Berlino vuole che i termini della flessibilità vengano definiti sia dalla Commissione sia dal Consiglio dei ministri delle Finanze. «Il ruolo di sorveglianza della Commissione – spiegano al ministero di Schäuble – non deve essere limitato dai compiti politici». Per rendere il giudizio di Brussels indipendente da convenienze politiche, Berlino propone anche di separare le funzioni di sorveglianza della Commissione da quelle di orientamento politico, oppure di staccare le funzioni di controllo e darne competenza a nuove istituzioni indipendenti. A questo fine, il ministero delle Finanze di Berlino considera la proposta già sul tavolo di stabilire un “consiglio fiscale” dell’euro-zona non sufficiente, perché ancora soggetta a pressioni politiche: «Ogni ulteriore procedura che sottragga responsabilità dagli Stati membri per accentrarne la responsabilità è da respingere».

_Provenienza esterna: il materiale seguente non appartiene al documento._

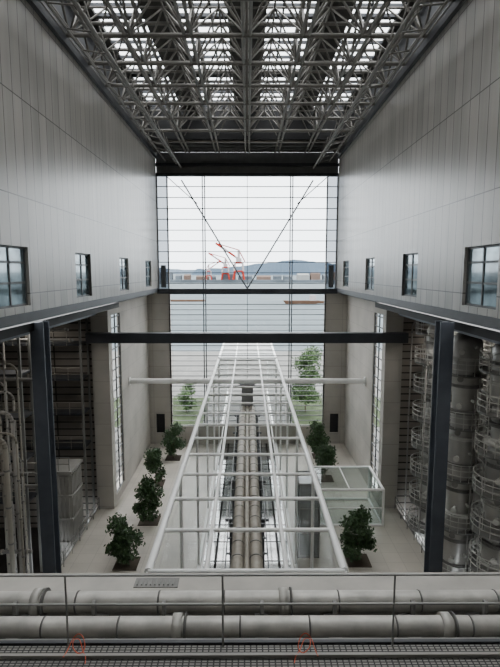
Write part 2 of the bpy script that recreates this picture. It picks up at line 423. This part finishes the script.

L’insieme delle misure proposte nel progetto di Berlino comporterebbe la riduzione del rischio che i contribuenti tedeschi debbano far fronte ai debiti pubblici e ai problemi bancari degli altri Paesi in modo diretto. La giustificazione teorica evocata dal documento è naturalmente quella di evitare «incentivi sbagliati» (cioè azzardo morale) che portino i governi dei Paesi meno disciplinati ad accumulare debiti pericolosi. Ma più in generale si ritiene che contribuenti più consapevoli dei rischi nascosti nell’indebitamento dello Stato eserciterebbero pressione politica per evitare che i loro governi eccedano nella spesa pubblica. Inoltre sistemi bancari meno inclini a investire in titoli del debito pubblico sposterebbero la loro attività verso il finanziamento dell’economia reale.
In questa impostazione fortemente astratta del funzionamento delle economie europee, una volta ricostruito il sistema di incentivi che favorisce le attività private più efficienti, l’euro-area diventerebbe un ambito più efficiente di politiche pubbliche, con condizioni più attraenti per gli investitori e un mercato unico più aperto. Il documento sottovaluta il ruolo di àncora dei titoli sovrani per il sistema finanziario di molti Paesi europei tuttora sotto stress. Nemmeno prende in considerazione le eccezionali condizioni di fragilità in cui si trovano alcune economie della periferia dell’euro-area dopo anni di recessione e di instabilità finanziaria. Al contrario l’obiettivo di Berlino è di avanzare queste proposte – che è facile prevedere incontreranno una forte resistenza nei Paesi della periferia – come interventi da attuare in tempi rapidi. Solo in un secondo tempo dopo il 2017, conclude il documento, sarà necessario procedere alle modifiche dei Trattati che sviluppino l’integrazione istituzionale e politica europea.